● TASK
All of the data must be printed exactly; please include every line.

______________________________

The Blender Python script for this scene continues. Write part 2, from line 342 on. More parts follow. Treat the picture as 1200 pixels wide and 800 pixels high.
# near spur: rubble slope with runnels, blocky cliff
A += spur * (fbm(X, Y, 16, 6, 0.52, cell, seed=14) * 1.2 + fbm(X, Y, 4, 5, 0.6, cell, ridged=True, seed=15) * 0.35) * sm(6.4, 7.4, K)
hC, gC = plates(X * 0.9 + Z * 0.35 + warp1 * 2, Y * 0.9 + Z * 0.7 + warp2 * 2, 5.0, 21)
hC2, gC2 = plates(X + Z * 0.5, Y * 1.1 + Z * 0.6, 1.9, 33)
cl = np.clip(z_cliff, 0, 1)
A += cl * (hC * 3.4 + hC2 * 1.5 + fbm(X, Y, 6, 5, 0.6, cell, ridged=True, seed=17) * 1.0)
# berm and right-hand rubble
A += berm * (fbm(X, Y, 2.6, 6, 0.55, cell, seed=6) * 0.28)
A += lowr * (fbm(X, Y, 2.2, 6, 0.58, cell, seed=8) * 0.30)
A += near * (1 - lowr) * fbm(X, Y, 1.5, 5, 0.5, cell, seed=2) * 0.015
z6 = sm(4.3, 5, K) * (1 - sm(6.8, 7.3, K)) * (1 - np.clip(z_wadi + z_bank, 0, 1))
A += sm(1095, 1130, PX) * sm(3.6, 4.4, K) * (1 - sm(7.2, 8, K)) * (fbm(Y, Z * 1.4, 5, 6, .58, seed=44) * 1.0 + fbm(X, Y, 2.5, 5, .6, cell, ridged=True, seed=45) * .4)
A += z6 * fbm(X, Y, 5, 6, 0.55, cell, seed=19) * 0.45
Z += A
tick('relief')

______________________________

● SOLUTION FOR THIS PROBLEM
The Blender Python script for this scene continues. Write part 2, from line 342 on. More parts follow. Treat the picture as 1200 pixels wide and 800 pixels high.
# near spur: rubble slope with runnels, blocky cliff
A += spur * (fbm(X, Y, 16, 6, 0.52, cell, seed=14) * 1.2 + fbm(X, Y, 4, 5, 0.6, cell, ridged=True, seed=15) * 0.35) * sm(6.4, 7.4, K)
hC, gC = plates(X * 0.9 + Z * 0.35 + warp1 * 2, Y * 0.9 + Z * 0.7 + warp2 * 2, 5.0, 21)
hC2, gC2 = plates(X + Z * 0.5, Y * 1.1 + Z * 0.6, 1.9, 33)
cl = np.clip(z_cliff, 0, 1)
A += cl * (hC * 3.4 + hC2 * 1.5 + fbm(X, Y, 6, 5, 0.6, cell, ridged=True, seed=17) * 1.0)
# berm and right-hand rubble
A += berm * (fbm(X, Y, 2.6, 6, 0.55, cell, seed=6) * 0.28)
A += lowr * (fbm(X, Y, 2.2, 6, 0.58, cell, seed=8) * 0.30)
A += near * (1 - lowr) * fbm(X, Y, 1.5, 5, 0.5, cell, seed=2) * 0.015
z6 = sm(4.3, 5, K) * (1 - sm(6.8, 7.3, K)) * (1 - np.clip(z_wadi + z_bank, 0, 1))
A += sm(1095, 1130, PX) * sm(3.6, 4.4, K) * (1 - sm(7.2, 8, K)) * (fbm(Y, Z * 1.4, 5, 6, .58, seed=44) * 1.0 + fbm(X, Y, 2.5, 5, .6, cell, ridged=True, seed=45) * .4)
A += z6 * fbm(X, Y, 5, 6, 0.55, cell, seed=19) * 0.45
Z += A
tick('relief')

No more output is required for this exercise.